Exercise:
List each line of the data that holds the word "from".
--- start of Supplied information ---
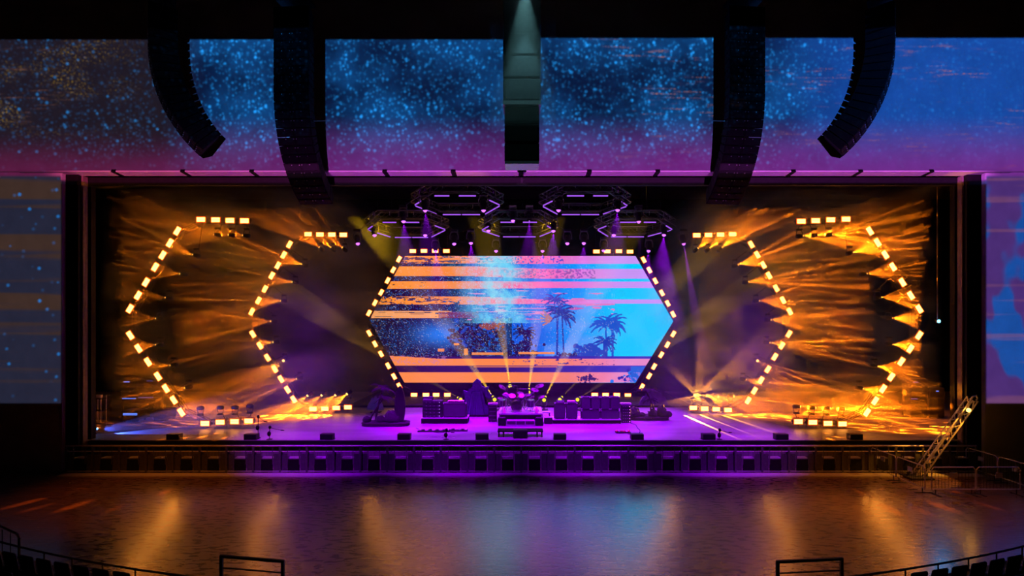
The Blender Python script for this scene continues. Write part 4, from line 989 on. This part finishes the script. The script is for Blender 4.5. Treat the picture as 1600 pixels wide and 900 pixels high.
pedals('long pedalboard with shiny pedals on the stage floor before the left amplifiers', sp(677, 675), 9, 1.6, [PC[0], PC[3], PC[2], PC[3]])
pedals('second pedalboard right of the lip microphone stand', sp(715, 674), 6, 1.0, [PC[0], PC[3], PC[2]])
pedals('red and white pedalboard on the right side of the stage', sp(974, 677), 6, .75, [PC[1], PC[2], PC[1]])
def cable(label, pts, r_=.014, m=None):
    b = nb(); P3 = []
    for i in range(len(pts) - 1):
        p0 = pts[max(0, i - 1)]; p1 = pts[i]; p2 = pts[i + 1]; p3 = pts[min(len(pts) - 1, i + 2)]
        for k in range(6):
            u = k / 6; P3.append(0.5 * ((2 * p1) + (p2 - p0) * u + (2 * p0 - 5 * p1 + 4 * p2 - p3) * u * u + (3 * p1 - p0 - 3 * p2 + p3) * u ** 3))
    P3.append(pts[-1]); P3 = [Vector((p.x, p.y, STAGE + r_)) for p in P3]
    path(b, P3, r_); o = obj('cable', b, m or M_BLACK); tag(o, label, 'cable', 'stage cables'); return o
cable('black cable snaking from the right rack to the red pedalboard', [sp(985, 661.5), sp(993, 664), sp(996, 669), sp(1000, 673), sp(998, 678), sp(990, 679), sp(981, 678.5)])
cable('coiled loose cable at the foot of the left lip microphone stand', [sp(x, y) for x, y in ((669, 684), (680, 682.8), (690, 684.3), (700, 683), (711, 684.4), (703, 682.3), (692, 683.2), (684, 684.5))], .012, M_ALU)
cable('thin cable running beside the left pedalboard', [sp(x, y) for x, y in ((650, 669), (658, 672.5), (664, 675), (672, 674), (686, 676.5), (700, 674.5))], .012)

# ------------------------------------------------------------------ tropical props
M_PROP = mat('prop_dark_green', (0.008, 0.012, 0.008), 0.8, noise=0.3); M_TRUNK = mat('prop_trunk', (0.02, 0.015, 0.012), 0.9, noise=0.4, scale=20); M_ROCK = mat('prop_rock', (0.012, 0.011, 0.013), 0.95, noise=0.4, scale=4, bump=.5)
M_CLOUD = mat('cloud_paint', (0.20, 0.18, 0.26), 0.9, noise=0.25, scale=3); M_BOARD = mat('surfboard_gloss', (0.012, 0.008, 0.012), 0.4)
def rock(c, s, seed, label):
    b = nb(); sph(b, (0, 0, s[2] * .6), s, 12, 8); rr = random.Random(seed)
    for v in b.verts:
        v.co *= 1 + rr.uniform(-.10, .10); v.co.z = max(0, v.co.z)
    o = obj('rock_prop', b, M_ROCK); o.location = c; tag(o, label, 'rock', 'scenic rocks')
def palm(label, base, crown, r_=.06, n_=9, L=.75, dr=.8):
    t = thing('palm_prop', label, 'palm tree', base, group='scenic palm trees'); top = crown - base
    b = nb(); pts = [Vector((top.x * u ** 1.4, top.y * u, top.z * u)) for u in [k / 8 for k in range(9)]]
    for k in range(8): tube(b, pts[k], pts[k + 1], r_ * (1.25 - .06 * k), r_ * (1.1 - .06 * k), 9)
    obj('trunk', b, M_TRUNK, t); rr = random.Random(int(abs(base.x) * 100))
    for k in range(n_):
        a = k * 2 * math.pi / n_ + rr.uniform(-.2, .2); b = nb(); prev = None; LL = L * rr.uniform(.8, 1.1); el = rr.uniform(.1, 1.0)
        d = Vector((math.cos(a), math.sin(a), 0)); sd = Vector((-math.sin(a), math.cos(a), 0)); pt = top.copy()
        N = 9; sp_ = []
        for i in range(N + 1):
            u = i / N; sp_.append(top + d * (LL * u) + Vector((0, 0, LL * (el * u - dr * u * u))))
        path(b, sp_, .012, 5)
        for i in range(N):
            u = (i + .5) / N; m_ = sp_[i].lerp(sp_[i + 1], .5); wv = .17 * math.sin(math.pi * min(1, u * .9 + .12)) + .03
            for s_ in (-1, 1):
                tip = m_ + sd * (s_ * wv) + d * .10 + Vector((0, 0, -.12 * wv / .25))
                v0 = b.verts.new(m_ - d * .016); v1 = b.verts.new(m_ + d * .016); v2 = b.verts.new(tip); v3 = b.verts.new(m_ + Vector((0, 0, .02)))
                b.faces.new((v0, v1, v2)); b.faces.new((v1, v3, v2)); b.faces.new((v3, v0, v2))
        obj('frond', b, M_PROP, t)
    return t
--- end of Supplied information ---
The solution:
The Blender Python script for this scene continues. Write part 4, from line 989 on. This part finishes the script. The script is for Blender 4.5. Treat the picture as 1600 pixels wide and 900 pixels high.
cable('black cable snaking from the right rack to the red pedalboard', [sp(985, 661.5), sp(993, 664), sp(996, 669), sp(1000, 673), sp(998, 678), sp(990, 679), sp(981, 678.5)])